Rows from a 3D scene dataset
+-------+
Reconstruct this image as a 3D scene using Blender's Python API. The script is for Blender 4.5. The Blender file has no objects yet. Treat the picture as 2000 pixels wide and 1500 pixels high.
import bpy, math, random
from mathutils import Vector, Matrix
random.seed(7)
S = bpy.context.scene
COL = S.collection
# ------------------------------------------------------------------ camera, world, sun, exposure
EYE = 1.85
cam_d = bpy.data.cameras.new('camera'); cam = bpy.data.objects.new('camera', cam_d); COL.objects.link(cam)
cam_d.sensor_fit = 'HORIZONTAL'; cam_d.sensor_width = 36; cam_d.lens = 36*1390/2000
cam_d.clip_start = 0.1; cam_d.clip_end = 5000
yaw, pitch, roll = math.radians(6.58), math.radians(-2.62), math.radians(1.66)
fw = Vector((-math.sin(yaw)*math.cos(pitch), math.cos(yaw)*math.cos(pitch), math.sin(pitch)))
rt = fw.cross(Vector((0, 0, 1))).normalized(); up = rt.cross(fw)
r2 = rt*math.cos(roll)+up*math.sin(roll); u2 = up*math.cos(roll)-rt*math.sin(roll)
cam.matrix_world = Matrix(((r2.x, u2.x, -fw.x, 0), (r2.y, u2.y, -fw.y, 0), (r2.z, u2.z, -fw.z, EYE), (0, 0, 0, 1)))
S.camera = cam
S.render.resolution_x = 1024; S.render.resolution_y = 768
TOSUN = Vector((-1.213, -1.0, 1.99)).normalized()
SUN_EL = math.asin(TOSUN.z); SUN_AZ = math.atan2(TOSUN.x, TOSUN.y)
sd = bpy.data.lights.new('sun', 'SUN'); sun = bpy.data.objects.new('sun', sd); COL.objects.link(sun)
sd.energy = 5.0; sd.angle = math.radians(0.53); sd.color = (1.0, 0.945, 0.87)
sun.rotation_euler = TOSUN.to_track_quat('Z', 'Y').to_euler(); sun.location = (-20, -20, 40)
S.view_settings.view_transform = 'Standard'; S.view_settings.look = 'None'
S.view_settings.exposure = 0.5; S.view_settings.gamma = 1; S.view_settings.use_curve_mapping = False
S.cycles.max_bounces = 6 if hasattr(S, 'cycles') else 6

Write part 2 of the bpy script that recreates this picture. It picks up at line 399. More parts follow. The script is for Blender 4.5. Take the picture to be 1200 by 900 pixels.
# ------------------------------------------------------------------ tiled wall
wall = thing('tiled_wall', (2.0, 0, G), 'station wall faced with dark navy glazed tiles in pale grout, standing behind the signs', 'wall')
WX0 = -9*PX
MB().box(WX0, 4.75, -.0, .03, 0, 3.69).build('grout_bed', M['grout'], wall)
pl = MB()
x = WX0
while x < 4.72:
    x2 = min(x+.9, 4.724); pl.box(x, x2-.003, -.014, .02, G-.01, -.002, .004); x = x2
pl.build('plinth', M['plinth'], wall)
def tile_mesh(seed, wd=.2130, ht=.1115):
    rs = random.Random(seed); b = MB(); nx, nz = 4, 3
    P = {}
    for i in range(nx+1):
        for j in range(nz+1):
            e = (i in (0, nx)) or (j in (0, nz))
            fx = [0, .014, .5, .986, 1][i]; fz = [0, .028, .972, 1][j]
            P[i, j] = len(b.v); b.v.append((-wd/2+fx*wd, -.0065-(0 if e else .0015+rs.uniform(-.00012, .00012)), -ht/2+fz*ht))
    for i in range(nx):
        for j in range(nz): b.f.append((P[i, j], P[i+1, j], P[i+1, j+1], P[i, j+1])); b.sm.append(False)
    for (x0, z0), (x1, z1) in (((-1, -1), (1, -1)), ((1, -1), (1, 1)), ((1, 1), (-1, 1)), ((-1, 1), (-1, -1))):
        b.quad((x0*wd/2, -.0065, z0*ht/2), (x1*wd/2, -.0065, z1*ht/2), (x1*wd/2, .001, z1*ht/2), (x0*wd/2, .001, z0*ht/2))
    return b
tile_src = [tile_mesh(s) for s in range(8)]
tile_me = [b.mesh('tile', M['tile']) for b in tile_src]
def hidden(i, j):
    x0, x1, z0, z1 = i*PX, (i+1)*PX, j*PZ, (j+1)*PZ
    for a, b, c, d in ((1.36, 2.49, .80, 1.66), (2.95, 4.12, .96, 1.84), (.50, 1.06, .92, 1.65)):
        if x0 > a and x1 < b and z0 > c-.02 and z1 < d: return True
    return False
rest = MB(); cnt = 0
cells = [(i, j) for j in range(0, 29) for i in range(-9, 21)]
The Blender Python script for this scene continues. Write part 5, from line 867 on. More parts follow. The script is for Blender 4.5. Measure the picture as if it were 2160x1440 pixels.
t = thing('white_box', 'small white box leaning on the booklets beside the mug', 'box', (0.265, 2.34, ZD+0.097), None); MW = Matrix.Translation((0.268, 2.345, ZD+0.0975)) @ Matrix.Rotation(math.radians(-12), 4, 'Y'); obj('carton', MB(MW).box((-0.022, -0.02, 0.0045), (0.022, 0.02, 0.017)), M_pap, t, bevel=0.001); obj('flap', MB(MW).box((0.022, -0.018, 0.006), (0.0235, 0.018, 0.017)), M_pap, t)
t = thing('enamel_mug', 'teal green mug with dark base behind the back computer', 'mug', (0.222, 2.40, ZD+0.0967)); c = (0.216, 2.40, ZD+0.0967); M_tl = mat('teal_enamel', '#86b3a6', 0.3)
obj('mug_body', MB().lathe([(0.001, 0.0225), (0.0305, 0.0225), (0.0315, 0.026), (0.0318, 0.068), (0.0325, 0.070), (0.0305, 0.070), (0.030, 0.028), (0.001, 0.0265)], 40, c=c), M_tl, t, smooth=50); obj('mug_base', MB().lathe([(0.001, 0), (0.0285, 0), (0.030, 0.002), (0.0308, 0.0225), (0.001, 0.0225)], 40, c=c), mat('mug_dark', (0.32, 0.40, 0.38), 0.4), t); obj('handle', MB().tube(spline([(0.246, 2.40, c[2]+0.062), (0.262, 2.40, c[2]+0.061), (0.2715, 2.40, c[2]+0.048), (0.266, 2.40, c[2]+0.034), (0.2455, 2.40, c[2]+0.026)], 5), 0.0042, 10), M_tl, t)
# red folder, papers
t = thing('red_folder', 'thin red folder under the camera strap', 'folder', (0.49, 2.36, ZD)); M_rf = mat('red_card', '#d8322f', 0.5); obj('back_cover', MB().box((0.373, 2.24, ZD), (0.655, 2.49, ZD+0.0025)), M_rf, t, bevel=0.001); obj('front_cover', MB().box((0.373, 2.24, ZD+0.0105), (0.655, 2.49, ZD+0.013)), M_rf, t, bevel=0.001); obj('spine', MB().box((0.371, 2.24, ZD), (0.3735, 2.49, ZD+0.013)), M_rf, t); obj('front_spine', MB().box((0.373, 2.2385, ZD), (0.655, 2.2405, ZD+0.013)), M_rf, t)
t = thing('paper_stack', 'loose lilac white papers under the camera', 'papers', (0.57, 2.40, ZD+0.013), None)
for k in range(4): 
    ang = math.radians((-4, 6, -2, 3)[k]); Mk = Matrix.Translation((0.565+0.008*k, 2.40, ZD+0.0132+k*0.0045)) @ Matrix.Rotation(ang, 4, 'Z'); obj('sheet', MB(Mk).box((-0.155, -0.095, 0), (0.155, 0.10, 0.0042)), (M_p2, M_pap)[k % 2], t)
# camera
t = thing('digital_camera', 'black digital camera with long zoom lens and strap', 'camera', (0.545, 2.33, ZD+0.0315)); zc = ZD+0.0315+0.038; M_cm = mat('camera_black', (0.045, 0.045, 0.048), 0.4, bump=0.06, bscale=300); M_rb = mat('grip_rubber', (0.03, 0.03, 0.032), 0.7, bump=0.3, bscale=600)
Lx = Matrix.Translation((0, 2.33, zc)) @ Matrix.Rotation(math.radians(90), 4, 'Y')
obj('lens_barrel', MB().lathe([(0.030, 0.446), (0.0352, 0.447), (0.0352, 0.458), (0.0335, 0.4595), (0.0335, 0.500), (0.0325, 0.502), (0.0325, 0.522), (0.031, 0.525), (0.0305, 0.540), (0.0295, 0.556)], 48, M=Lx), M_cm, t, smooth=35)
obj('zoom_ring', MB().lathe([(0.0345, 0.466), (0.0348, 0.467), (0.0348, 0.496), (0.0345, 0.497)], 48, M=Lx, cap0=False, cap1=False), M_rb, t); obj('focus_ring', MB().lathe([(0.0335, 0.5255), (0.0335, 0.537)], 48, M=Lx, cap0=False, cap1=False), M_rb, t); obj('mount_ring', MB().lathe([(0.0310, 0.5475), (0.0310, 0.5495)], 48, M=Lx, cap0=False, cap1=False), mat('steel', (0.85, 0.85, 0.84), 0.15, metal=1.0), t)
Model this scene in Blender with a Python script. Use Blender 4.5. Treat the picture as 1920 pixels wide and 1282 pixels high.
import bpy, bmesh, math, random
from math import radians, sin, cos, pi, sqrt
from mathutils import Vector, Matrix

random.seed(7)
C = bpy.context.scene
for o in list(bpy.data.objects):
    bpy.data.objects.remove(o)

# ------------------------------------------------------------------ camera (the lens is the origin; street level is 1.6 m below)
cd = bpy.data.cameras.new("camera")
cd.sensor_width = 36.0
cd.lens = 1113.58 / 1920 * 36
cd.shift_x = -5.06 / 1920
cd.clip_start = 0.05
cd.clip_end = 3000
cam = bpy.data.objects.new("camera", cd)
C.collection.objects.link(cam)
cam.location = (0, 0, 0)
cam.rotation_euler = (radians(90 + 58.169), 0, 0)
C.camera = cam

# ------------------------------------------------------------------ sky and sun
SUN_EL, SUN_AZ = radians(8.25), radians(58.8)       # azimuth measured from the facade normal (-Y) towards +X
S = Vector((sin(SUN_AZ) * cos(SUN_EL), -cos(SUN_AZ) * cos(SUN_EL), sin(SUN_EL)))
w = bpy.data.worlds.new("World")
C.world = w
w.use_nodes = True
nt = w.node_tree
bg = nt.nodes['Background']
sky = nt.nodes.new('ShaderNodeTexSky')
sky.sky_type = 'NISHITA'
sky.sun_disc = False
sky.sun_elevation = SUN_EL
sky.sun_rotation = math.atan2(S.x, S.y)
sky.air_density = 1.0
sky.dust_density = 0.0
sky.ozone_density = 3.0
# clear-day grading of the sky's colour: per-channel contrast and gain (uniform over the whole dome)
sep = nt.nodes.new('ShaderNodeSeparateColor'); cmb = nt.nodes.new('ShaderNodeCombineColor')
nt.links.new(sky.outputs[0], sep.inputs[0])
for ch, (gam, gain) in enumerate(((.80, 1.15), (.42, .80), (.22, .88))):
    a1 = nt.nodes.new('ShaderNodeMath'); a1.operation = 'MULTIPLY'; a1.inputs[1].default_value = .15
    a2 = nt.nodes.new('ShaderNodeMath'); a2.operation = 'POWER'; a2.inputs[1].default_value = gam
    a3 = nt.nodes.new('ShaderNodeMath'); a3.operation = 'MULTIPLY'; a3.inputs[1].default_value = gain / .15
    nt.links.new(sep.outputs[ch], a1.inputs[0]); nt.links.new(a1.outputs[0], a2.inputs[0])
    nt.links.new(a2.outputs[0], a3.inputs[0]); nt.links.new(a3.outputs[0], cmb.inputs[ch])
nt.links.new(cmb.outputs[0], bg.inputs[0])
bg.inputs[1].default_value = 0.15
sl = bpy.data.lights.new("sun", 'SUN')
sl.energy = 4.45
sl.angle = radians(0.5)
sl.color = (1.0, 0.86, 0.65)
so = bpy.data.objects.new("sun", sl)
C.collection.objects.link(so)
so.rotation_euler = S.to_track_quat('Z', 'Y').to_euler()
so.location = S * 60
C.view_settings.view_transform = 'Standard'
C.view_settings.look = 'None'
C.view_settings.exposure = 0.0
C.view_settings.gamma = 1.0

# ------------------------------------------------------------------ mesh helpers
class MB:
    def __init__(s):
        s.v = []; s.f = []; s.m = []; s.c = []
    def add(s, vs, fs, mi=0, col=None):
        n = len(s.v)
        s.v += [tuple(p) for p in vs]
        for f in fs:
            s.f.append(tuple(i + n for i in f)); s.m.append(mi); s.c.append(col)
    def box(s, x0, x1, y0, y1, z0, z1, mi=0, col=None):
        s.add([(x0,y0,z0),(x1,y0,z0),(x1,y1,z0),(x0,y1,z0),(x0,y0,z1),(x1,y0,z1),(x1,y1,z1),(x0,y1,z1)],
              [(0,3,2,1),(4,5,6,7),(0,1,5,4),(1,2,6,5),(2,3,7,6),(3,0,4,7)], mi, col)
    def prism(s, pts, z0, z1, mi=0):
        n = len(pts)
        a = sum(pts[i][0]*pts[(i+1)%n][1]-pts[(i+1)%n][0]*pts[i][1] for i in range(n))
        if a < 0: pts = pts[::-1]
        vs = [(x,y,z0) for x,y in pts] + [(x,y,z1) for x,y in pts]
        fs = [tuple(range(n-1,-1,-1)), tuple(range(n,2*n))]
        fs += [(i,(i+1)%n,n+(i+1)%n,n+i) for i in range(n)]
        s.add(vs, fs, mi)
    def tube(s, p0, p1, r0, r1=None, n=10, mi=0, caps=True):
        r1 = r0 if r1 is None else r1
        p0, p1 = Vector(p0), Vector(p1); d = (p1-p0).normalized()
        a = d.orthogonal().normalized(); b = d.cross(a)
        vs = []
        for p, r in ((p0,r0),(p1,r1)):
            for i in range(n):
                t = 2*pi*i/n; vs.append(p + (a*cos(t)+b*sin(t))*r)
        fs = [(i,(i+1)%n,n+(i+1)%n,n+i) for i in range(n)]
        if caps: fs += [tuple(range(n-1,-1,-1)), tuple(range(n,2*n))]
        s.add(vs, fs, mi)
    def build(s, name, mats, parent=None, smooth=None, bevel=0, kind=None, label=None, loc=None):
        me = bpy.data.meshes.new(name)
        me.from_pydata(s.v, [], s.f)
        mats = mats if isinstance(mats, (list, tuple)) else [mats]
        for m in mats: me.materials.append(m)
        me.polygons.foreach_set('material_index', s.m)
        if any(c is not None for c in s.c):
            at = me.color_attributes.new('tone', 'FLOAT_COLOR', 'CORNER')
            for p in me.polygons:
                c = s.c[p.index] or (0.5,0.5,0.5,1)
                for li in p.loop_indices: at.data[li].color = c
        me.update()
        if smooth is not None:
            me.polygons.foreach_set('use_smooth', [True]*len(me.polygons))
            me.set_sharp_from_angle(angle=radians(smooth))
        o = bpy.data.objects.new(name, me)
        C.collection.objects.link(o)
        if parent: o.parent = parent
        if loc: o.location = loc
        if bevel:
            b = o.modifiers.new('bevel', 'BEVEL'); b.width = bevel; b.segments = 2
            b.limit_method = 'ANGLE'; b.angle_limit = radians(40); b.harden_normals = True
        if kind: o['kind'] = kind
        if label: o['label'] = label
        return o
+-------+
> _What you are asked to do_
Copy out exactly the lines running from the one with "Model this scene" to the one with "bpy.data.objects.remove(o)", including both ends, and nothing more.

> _Finished answer_
Model this scene in Blender with a Python script. Use Blender 4.5. Treat the picture as 1920 pixels wide and 1282 pixels high.
import bpy, bmesh, math, random
from math import radians, sin, cos, pi, sqrt
from mathutils import Vector, Matrix

random.seed(7)
C = bpy.context.scene
for o in list(bpy.data.objects):
    bpy.data.objects.remove(o)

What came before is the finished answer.